I have vivid memories of coming home from Record Explosion (on 35th and Fifth Avenue ... now a shoe store) with a freshly procured copy of See You in Hell by Grim Reaper and running into two girls from my high school. Nervous chatter ensued until suddenly it seemed like it was actually "going well,"... or at least until the inevitable "what record did ya buy?" query came up. I sheepishly withdrew the album from the bag and it was as if a long corridor of what I can only call "doors of opportunity" suddenly started slamming. Such was the toll of NWOBHM fandom.
I also remember, some short years after the weepy anecdote above, having a sort of crisis on the eve of leaving for my freshman year of college. This still being the era of vinyl as dominant format (1985), I sat in my room with my unwieldy collection of LPs, having to make some "Sophie's Choice"-esque decisions about which records were coming with me, and which were staying behind. In a nutshell, all the punk, goth, hardcore, "New Wave," post-punk, etc. was a shoe-in, but when we got to the metal, while Sabbath, Venom, Maiden, Metallica, Slayer, Motorhead, Anthrax, Judas Priest and Accept all made the cut, the stack of neglected metal -- Ratt, Helix, Twisted Sister, Motley Crue, Quiet Riot, Fastway, W.A.S.P. (yes, I owned the 12" to "Fuck Like a Beast," I'll admit it) and ... yes, do wait for it ... Grim Reaper, all stayed home. It was, as they say, a moment of clarity.*
Of course, in (much) later years, as I’m keen to laboriously point out, I stopped caring about what other people might think about my listening habits, and have welcomed all those shaggy-haired prodigal sons back into the fold, so to speak.
Well, maybe not all.

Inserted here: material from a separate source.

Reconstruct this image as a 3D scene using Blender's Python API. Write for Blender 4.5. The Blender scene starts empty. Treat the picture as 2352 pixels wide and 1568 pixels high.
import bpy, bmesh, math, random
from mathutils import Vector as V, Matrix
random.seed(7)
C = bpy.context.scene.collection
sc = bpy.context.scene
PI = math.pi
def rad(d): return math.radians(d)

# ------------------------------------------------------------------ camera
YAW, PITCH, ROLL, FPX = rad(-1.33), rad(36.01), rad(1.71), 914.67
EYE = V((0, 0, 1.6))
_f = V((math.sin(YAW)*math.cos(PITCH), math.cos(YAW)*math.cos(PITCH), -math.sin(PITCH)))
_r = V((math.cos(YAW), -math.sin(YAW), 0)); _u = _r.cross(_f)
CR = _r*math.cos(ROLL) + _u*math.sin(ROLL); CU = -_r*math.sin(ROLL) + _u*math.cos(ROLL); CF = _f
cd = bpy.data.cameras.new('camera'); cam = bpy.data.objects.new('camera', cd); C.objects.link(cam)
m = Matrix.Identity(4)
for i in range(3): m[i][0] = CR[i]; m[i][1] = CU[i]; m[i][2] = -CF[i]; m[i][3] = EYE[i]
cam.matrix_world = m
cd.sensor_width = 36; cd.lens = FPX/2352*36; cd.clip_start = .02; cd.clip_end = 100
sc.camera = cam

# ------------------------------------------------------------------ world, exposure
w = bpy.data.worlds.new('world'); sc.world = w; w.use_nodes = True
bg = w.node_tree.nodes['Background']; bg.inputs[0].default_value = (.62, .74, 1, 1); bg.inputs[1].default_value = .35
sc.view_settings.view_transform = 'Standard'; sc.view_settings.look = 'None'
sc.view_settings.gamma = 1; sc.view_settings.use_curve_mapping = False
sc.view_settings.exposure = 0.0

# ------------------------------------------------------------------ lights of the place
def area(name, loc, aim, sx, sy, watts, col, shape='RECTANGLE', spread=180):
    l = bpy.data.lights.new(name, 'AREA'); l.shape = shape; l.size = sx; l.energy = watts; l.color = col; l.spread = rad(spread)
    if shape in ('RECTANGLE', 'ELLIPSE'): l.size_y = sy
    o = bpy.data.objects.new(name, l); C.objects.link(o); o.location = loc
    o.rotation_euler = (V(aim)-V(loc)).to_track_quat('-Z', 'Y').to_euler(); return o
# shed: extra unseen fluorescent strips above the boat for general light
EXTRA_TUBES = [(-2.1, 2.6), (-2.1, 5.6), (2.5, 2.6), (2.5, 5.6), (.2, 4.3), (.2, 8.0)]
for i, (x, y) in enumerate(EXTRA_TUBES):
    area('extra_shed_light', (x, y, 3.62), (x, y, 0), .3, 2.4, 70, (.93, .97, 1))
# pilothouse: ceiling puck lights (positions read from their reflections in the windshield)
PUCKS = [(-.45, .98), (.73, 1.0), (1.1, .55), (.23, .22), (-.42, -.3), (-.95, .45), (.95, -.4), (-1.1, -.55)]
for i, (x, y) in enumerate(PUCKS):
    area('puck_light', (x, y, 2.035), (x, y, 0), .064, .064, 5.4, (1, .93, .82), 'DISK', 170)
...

While I still own the LP (exiled to a sealed crate of vinyl in the dank confines of my mother’s all-too-flood-friendly Long Island basement), I can’t say I often pine to re-experience the sonic offerings of Grim Reaper.
To say that this song and video “haven’t aged well” is to demonstrate a level of selfless generosity light years beyond the grasp of Mother Teresa.
*ADDENDUM: In the anecdote about leaving some records behind when I left for college, I did not invoke the following bands, as to my mind and ears, they are not strictly "heavy metal." AC/DC (they came with), Blue Oyster Cult (they came with), Van Halen (they came with), Rush (they came with), Led Zeppelin (they came with) and Kiss (some of their stuff came with).